> [PROVIDED MATERIAL]:
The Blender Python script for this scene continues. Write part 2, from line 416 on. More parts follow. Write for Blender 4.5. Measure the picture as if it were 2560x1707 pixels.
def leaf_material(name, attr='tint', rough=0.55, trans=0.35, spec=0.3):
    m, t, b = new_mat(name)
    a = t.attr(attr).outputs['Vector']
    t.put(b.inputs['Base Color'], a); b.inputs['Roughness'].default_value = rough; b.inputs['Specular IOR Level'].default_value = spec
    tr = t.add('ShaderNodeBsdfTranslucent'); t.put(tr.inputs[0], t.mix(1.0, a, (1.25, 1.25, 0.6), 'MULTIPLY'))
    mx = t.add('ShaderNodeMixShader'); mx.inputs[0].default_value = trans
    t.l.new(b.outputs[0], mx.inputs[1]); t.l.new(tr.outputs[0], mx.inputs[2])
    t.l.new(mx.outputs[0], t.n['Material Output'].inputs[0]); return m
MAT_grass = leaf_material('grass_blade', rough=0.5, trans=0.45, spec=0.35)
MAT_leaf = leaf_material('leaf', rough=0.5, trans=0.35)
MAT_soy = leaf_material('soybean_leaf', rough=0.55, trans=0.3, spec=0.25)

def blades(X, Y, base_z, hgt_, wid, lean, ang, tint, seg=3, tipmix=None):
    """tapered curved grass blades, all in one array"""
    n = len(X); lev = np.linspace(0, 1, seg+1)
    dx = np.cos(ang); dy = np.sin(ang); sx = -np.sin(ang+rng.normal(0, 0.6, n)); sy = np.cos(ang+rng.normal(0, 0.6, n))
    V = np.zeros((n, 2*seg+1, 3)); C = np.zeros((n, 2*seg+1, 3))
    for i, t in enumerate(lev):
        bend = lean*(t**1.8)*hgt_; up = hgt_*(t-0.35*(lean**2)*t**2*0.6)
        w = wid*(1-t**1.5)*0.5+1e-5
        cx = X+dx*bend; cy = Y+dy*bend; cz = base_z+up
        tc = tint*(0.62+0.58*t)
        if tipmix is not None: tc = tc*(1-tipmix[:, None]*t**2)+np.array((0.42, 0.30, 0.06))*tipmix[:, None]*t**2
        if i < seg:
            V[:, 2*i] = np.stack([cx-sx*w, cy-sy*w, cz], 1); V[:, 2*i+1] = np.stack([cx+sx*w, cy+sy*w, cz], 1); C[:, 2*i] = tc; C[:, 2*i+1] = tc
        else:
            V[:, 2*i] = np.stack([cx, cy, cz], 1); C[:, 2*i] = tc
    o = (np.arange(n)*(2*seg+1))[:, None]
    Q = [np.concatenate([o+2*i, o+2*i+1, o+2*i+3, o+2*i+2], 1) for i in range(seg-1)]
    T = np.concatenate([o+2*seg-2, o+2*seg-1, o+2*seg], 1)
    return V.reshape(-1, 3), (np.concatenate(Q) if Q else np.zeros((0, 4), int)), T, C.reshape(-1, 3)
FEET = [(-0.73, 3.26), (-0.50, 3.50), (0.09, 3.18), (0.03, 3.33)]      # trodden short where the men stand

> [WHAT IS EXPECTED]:
Retype all of the material above with every character intact.

> [EXERCISE ANSWER]:
The Blender Python script for this scene continues. Write part 2, from line 416 on. More parts follow. Write for Blender 4.5. Measure the picture as if it were 2560x1707 pixels.
def leaf_material(name, attr='tint', rough=0.55, trans=0.35, spec=0.3):
    m, t, b = new_mat(name)
    a = t.attr(attr).outputs['Vector']
    t.put(b.inputs['Base Color'], a); b.inputs['Roughness'].default_value = rough; b.inputs['Specular IOR Level'].default_value = spec
    tr = t.add('ShaderNodeBsdfTranslucent'); t.put(tr.inputs[0], t.mix(1.0, a, (1.25, 1.25, 0.6), 'MULTIPLY'))
    mx = t.add('ShaderNodeMixShader'); mx.inputs[0].default_value = trans
    t.l.new(b.outputs[0], mx.inputs[1]); t.l.new(tr.outputs[0], mx.inputs[2])
    t.l.new(mx.outputs[0], t.n['Material Output'].inputs[0]); return m
MAT_grass = leaf_material('grass_blade', rough=0.5, trans=0.45, spec=0.35)
MAT_leaf = leaf_material('leaf', rough=0.5, trans=0.35)
MAT_soy = leaf_material('soybean_leaf', rough=0.55, trans=0.3, spec=0.25)

def blades(X, Y, base_z, hgt_, wid, lean, ang, tint, seg=3, tipmix=None):
    """tapered curved grass blades, all in one array"""
    n = len(X); lev = np.linspace(0, 1, seg+1)
    dx = np.cos(ang); dy = np.sin(ang); sx = -np.sin(ang+rng.normal(0, 0.6, n)); sy = np.cos(ang+rng.normal(0, 0.6, n))
    V = np.zeros((n, 2*seg+1, 3)); C = np.zeros((n, 2*seg+1, 3))
    for i, t in enumerate(lev):
        bend = lean*(t**1.8)*hgt_; up = hgt_*(t-0.35*(lean**2)*t**2*0.6)
        w = wid*(1-t**1.5)*0.5+1e-5
        cx = X+dx*bend; cy = Y+dy*bend; cz = base_z+up
        tc = tint*(0.62+0.58*t)
        if tipmix is not None: tc = tc*(1-tipmix[:, None]*t**2)+np.array((0.42, 0.30, 0.06))*tipmix[:, None]*t**2
        if i < seg:
            V[:, 2*i] = np.stack([cx-sx*w, cy-sy*w, cz], 1); V[:, 2*i+1] = np.stack([cx+sx*w, cy+sy*w, cz], 1); C[:, 2*i] = tc; C[:, 2*i+1] = tc
        else:
            V[:, 2*i] = np.stack([cx, cy, cz], 1); C[:, 2*i] = tc
    o = (np.arange(n)*(2*seg+1))[:, None]
    Q = [np.concatenate([o+2*i, o+2*i+1, o+2*i+3, o+2*i+2], 1) for i in range(seg-1)]
    T = np.concatenate([o+2*seg-2, o+2*seg-1, o+2*seg], 1)
    return V.reshape(-1, 3), (np.concatenate(Q) if Q else np.zeros((0, 4), int)), T, C.reshape(-1, 3)
FEET = [(-0.73, 3.26), (-0.50, 3.50), (0.09, 3.18), (0.03, 3.33)]      # trodden short where the men stand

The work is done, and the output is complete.